This code is rejected by (at least) MSVC, ICC, and GCC:
class A {
public:
A( int ) { }
};
class B: virtual public A {
public:
//B(): A( -1 ) { } // uncomment to make it compilable
virtual void do_something() = 0;
};
class C: public B {
public:
C(): A( 1 ) { }
virtual void do_something() { }
};
int main() {
C c;
return 0;
}
on the basis of
error : no default constructor exists for class "A"
class B: virtual public A {
^
detected during implicit generation of "B::B()" at line 14
Questions:
-
If the code is indeed invalid, how exactly does this follow from
the standard?
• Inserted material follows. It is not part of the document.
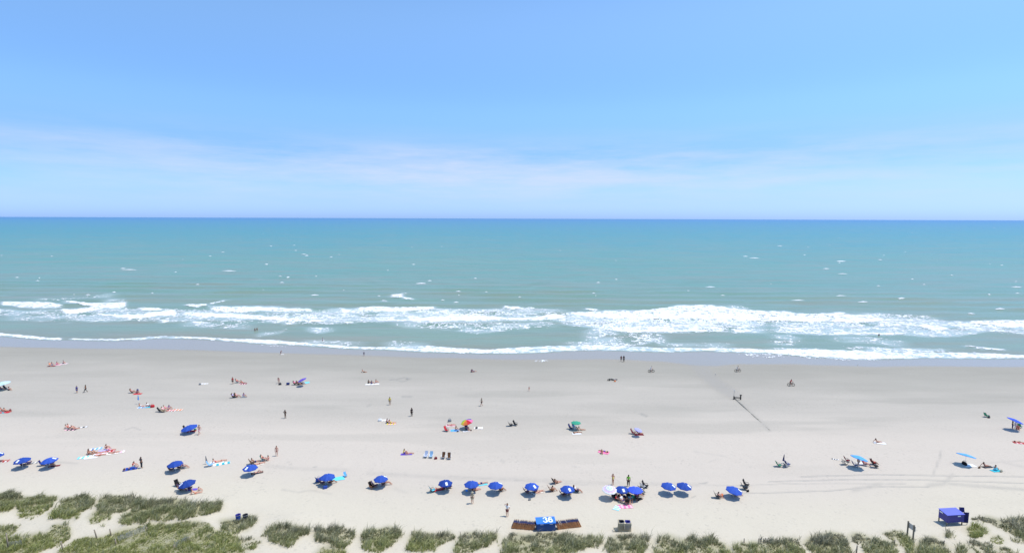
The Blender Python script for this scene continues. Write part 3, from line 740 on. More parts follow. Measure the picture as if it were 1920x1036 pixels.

AFAICT, 10.4/2 and 1.8/4 taken together imply that B
cannot be a type of the most derived class, and therefore from
12.6.2/10 we have that B can never, ever call A’s constructors.
(The section numbers are for C++11.) -
If the code is valid, are compilers violating the standard by
requiring the presence of constructors they could not possibly call?
Note that not only they want to call A::A() from B::B(), but they
want to do it while compiling C::C() (double weird).
P.S. This was originally asked on the ICC forum, but posted here due to not being limited to this compiler (and no details forthcoming).
Clang shows the error as:
12.1/5 says “A defaulted default constructor for class X is defined as deleted if […] any […] virtual base class […] has class type M […] and […] M has no default constructor […].”